From the entries that follow, gather each line holding the word "part".

※

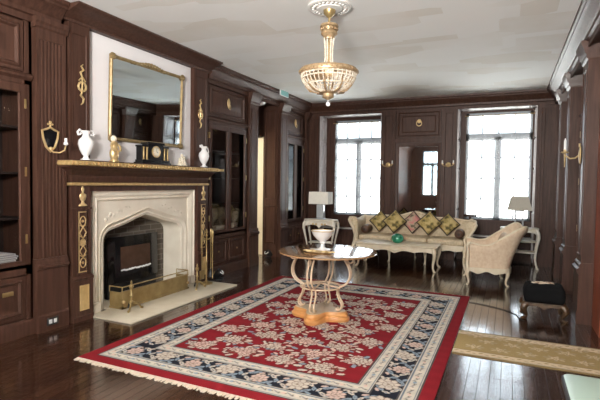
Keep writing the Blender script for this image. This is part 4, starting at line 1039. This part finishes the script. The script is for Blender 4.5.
so = thing('sofa', (-1.64, 8.86, 0), 'long cream gold camelback sofa with carved frame in front of the back wall', 'sofa')
def backtop(x): return .775 + .125 * math.exp(-(x / .30) ** 2) + .035 * math.exp(-((abs(x) - .62) / .22) ** 2) + .02 * (abs(x) > 1.0)
L = []
for i in range(57):
    x = -1.06 + 2.12 * i / 56; h = backtop(x)
    tuft = .012 * math.cos(x * 2 * PI / .21)
    L.append([(x, .12, .40), (x, .15 + tuft, .52), (x, .175 - tuft, .64), (x, .20 + tuft * .6, h - .06), (x, .225, h - .012), (x, .26, h), (x, .30, h - .02), (x, .305, h - .08), (x, .285, .5), (x, .27, .32)])
MB().loft(L).build('backrest', FABRIC, so, local=True, smooth=60)
mb = MB(); mb.tube([(-1.06 + 2.12 * i / 56, .265, backtop(-1.06 + 2.12 * i / 56) + .006) for i in range(57)], .016, 8)
for k in range(-3, 4): mb.ball((k * .055, .25, backtop(k * .055) + .012 - abs(k) * .002), .024 - .003 * abs(k), 8)
mb.build('crest_rail', CREAM, so, local=True)
for s in (-1, 1):
    L = []
    for i in range(17):
        t_ = i / 16; y = .29 - .70 * t_; a = .775 - .05 * math.sin(t_ * PI) + .02 * t_; fl_ = .02 + .035 * t_
        L.append([(s * .97, y, .36), (s * .985, y, .60), (s * .995, y, a - .03), (s * 1.03, y, a + .02), (s * (1.075 + fl_), y, a + .025), (s * (1.105 + fl_), y, a - .005), (s * (1.10 + fl_), y, a - .06), (s * 1.075, y, a - .13), (s * 1.06, y, .5), (s * 1.06, y, .34)])
    MB().loft(L).build('armrest', FABRIC, so, local=True, smooth=60)
    mb = MB(); mb.tube([(s * 1.10, -.415, .77), (s * 1.145, -.415, .79), (s * 1.155, -.415, .755), (s * 1.12, -.415, .68), (s * 1.06, -.418, .58), (s * 1.03, -.418, .46), (s * 1.04, -.41, .36), (s * 1.05, -.40, .28)], [.018, .024, .026, .026, .026, .024, .028, .030], 10); mb.build('arm_post', CREAM, so, local=True)
for k in range(3):
    x0 = -.965 + .643 * k; cushion(MB(), x0 + .004, x0 + .639, -.43, .14, .375, .475, .04).build('seat_cushion', FABRIC, so, local=True, smooth=60)
mb = MB(); apron(mb, [(-1.06, -.405), (1.06, -.405)], .375, .11, .02, 9, .05); mb.box(-1.05, 1.05, -.39, .26, .30, .373); apron(mb, [(1.05, -.40), (1.05, .28)], .375, .10, .02, 2, .03); apron(mb, [(-1.05, -.40), (-1.05, .28)], .375, .10, .02, 2, .03)
mb.build('carved_rail', CREAM, so, local=True)
for x in (-1.04, -.36, .30, .96): cabriole(MB(), x, -.395, .33, math.copysign(.6, x) * (abs(x) > .9), -1, .032).build('leg', CREAM, so, local=True)
for x in (-1.03, 0, 1.03): cabriole(MB(), x, .24, .36, 0, 1, .03).build('leg', CREAM, so, local=True)

# scatter pillows
def floral(name, c1, c2, c3):
    m, t, b = nt(name); tc = t.nodes.new('ShaderNodeTexCoord'); v = t.nodes.new('ShaderNodeTexVoronoi'); v.inputs['Scale'].default_value = 13
    n = t.nodes.new('ShaderNodeTexNoise'); n.inputs['Scale'].default_value = 11; n.inputs['Detail'].default_value = 3
    r = t.nodes.new('ShaderNodeValToRGB'); e = r.color_ramp.elements; e[0].position = .38; e[0].color = (*c1, 1); e[1].position = .62; e[1].color = (*c3, 1); k = e.new(.5); k.color = (*c2, 1)
    a = t.nodes.new('ShaderNodeMath'); a.operation = 'MULTIPLY_ADD'; a.inputs[1].default_value = .35
    t.links.new(tc.outputs['Object'], v.inputs['Vector']); t.links.new(tc.outputs['Object'], n.inputs['Vector']); t.links.new(v.outputs['Distance'], a.inputs[0]); t.links.new(n.outputs['Fac'], a.inputs[2])
    s = t.nodes.new('ShaderNodeMath'); s.operation = 'SUBTRACT'; s.inputs[1].default_value = .12; t.links.new(a.outputs[0], s.inputs[0]); t.links.new(s.outputs[0], r.inputs['Fac']); t.links.new(r.outputs['Color'], b.inputs['Base Color']); b.inputs['Roughness'].default_value = .8; return m
PYEL = floral('yellow_floral', (.11, .085, .03), (.36, .27, .09), (.56, .43, .19))
PPNK = floral('pink_floral', (.16, .12, .08), (.52, .40, .28), (.60, .24, .22))
def pillow(x, z, y, s, tilt, fab, lab, rot=PI / 4, grp='diamond scatter pillows on the sofa'):
    th = thing('scatter_pillow', (x, y, z), lab, 'pillow', grp); th.rotation_euler = (tilt, 0, 0)
    ca, sa = math.cos(rot), math.sin(rot); f = lambda a, b_, c: (a * ca - b_ * sa, c, a * sa + b_ * ca)
    n = 14; pts = []; F = []
    for side in (1, -1):
        o_ = len(pts)
        for j in range(n + 1):
            for i in range(n + 1):
                u, v = i / n * 2 - 1, j / n * 2 - 1
                d = (max(0, (1 - u ** 4)) * max(0, (1 - v ** 4))) ** .55 * .065 * side
                pin = 1 - .06 * (1 - u * u) * v * v; pin2 = 1 - .06 * (1 - v * v) * u * u
                pts.append((u * s * pin2, v * s * pin, -d))
        for j in range(n):
            for i in range(n): a = o_ + j * (n + 1) + i; F.append((a, a + 1, a + n + 2, a + n + 1))
    mb = MB(f); mb.add(pts, F); mb.build('cover', fab, th, local=True, smooth=80)
    mb = MB(f); e = []
    for k in range(40):
        q = k / 10; sd = int(q); t_ = (q - sd) * 2 - 1; b_ = 1 - .06 * (1 - t_ * t_)
        p = [(t_, -b_), (b_, t_), (-t_, b_), (-b_, -t_)][sd]; e.append((p[0] * s * 1.02, p[1] * s * 1.02, 0))
    mb.tube(e, .012, 6, True); mb.build('dark_braid', DARKTRIM, th, local=True)
    return th
pillow(-2.30, .715, 8.90, .150, -.30, PYEL, 'yellow floral diamond pillow at the left end of the sofa back')
pillow(-1.985, .732, 8.79, .162, -.30, PYEL, 'yellow floral diamond pillow between the leftmost and the pink pillow')
pillow(-1.655, .72, 8.905, .150, -.28, PPNK, 'pink flowered diamond pillow in the middle of the sofa')
pillow(-1.335, .732, 8.79, .162, -.30, PYEL, 'yellow floral diamond pillow just right of the pink flowered one')
pillow(-1.01, .715, 8.90, .150, -.30, PYEL, 'yellow floral diamond pillow at the right end of the sofa back')
def bolster(x, lab):
    th = thing('bolster_cushion', (x, 8.68, .574), lab, 'bolster', 'brown bolsters on the sofa')
    mb = MB(lambda a, b_, c: (a, c, b_)); mb.lathe([(.003, -.17), (.05, -.165), (.078, -.14), (.085, 0), (.078, .14), (.05, .165), (.003, .17)], (0, 0, 0), 20); mb.build('cover', BROWNV, th, local=True)
    mb = MB(lambda a, b_, c: (a, c, b_)); mb.lathe([(.02, -.178), (.018, -.165), (.003, -.164)], (0, 0, 0), 12); mb.build('button', DARKTRIM, th, local=True)
bolster(-2.505, 'round brown velvet bolster against the left sofa arm')
bolster(-.775, 'round brown velvet bolster against the right sofa arm')

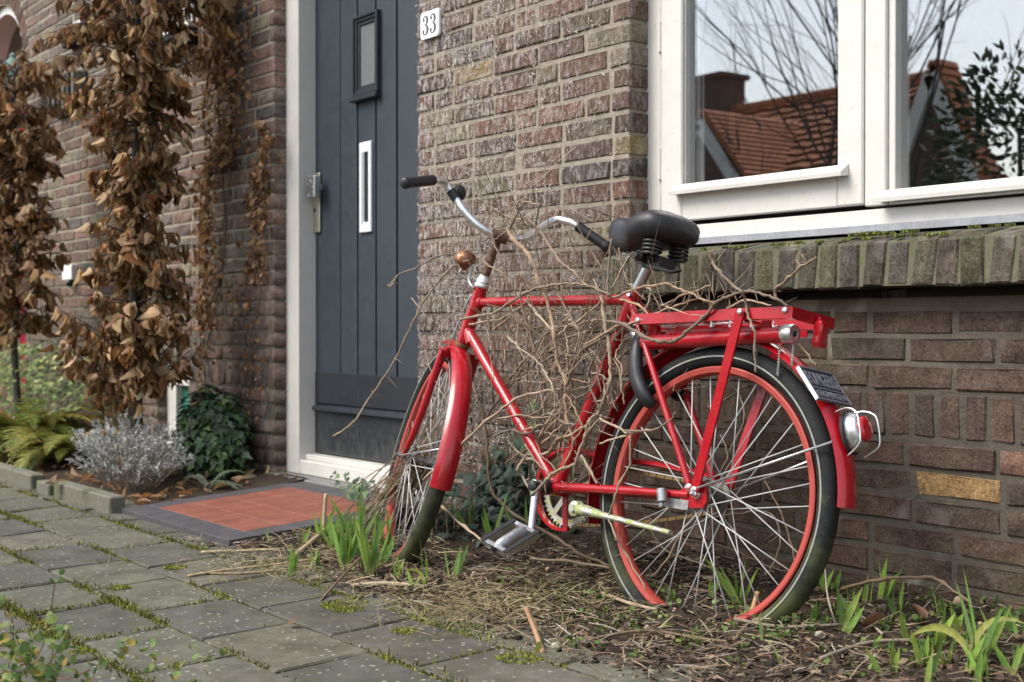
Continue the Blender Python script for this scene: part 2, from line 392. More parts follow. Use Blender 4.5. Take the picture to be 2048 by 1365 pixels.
M['redlens'] = paint_mat('red_reflector', (.5, .006, .012), .12, .05, coat=1, scale=80)
M['enamel'] = paint_mat('white_enamel', (.82, .83, .84), .15, .08, (.5, .5, .5), coat=.5)
M['ink'] = paint_mat('dark_numeral', (.07, .07, .085), .4, .1)
M['plate'] = paint_mat('cast_plate', (.035, .035, .042), .5, .3)
M['platehi'] = paint_mat('cast_letter', (.17, .17, .20), .4, .2)
M['bark'] = stone_mat('bark', (.075, .068, .062), .4, 40, .95, .7)
M['vine'] = foliage_mat('vine_bark', 'obj', .8, 0); M['vineA'] = foliage_mat('vine_bark_mix', 'attr', .8, 0)
M['redtile'] = stone_mat('red_quarry_tile', (.24, .09, .062), .55, 14, .55, .2)
M['darktile'] = stone_mat('dark_tile', (.085, .08, .085), .6, 14, .5, .25, moss=(.10, .11, .05), mossamt=.66)
M['concrete'] = stone_mat('kerb_concrete', (.17, .165, .13), .5, 30, .95, .6, moss=(.12, .14, .05), mossamt=.52)
M['stonestep'] = stone_mat('threshold_stone', (.22, .22, .21), .6, 30, .8, .3)
M['lead'] = stone_mat('lead_flashing', (.33, .34, .37), .7, 18, .6, .3)
M['glass'] = glass_mat('window_glass', .22, .6)
M['room'] = stone_mat('room_plaster', (.30, .27, .24), .8, 5, .9, .05)
M['curtain'] = curtain_mat('voile', (.85, .86, .84))
M['darkgreen'] = paint_mat('green_board', (.03, .17, .115), .5, .15)
M['reddoor'] = paint_mat('crimson_paint', (.42, .01, .04), .35, .1)
M['verdigris'] = stone_mat('verdigris', (.16, .24, .21), .6, 40, .6, .3)
M['asphalt'] = stone_mat('asphalt', (.05, .05, .052), .6, 60, .9, .6)
M['earth'] = stone_mat('earth', (.1, .09, .07), .6, 4, 1, .4)
M['rooftile'] = stone_mat('roof_clay', (.42, .15, .065), .6, 6, .8, .3)
M['farbrick'] = stone_mat('far_brick', (.13, .08, .065), .6, 8, .9, .3)
M['frost'] = paint_mat('frosted_glass', (.17, .18, .18), .15, .6, (.3, .3, .3), scale=22, bump=.6)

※

- **Result for this task**:
Keep writing the Blender script for this image. This is part 4, starting at line 1039. This part finishes the script. The script is for Blender 4.5.
Continue the Blender Python script for this scene: part 2, from line 392. More parts follow. Use Blender 4.5. Take the picture to be 2048 by 1365 pixels.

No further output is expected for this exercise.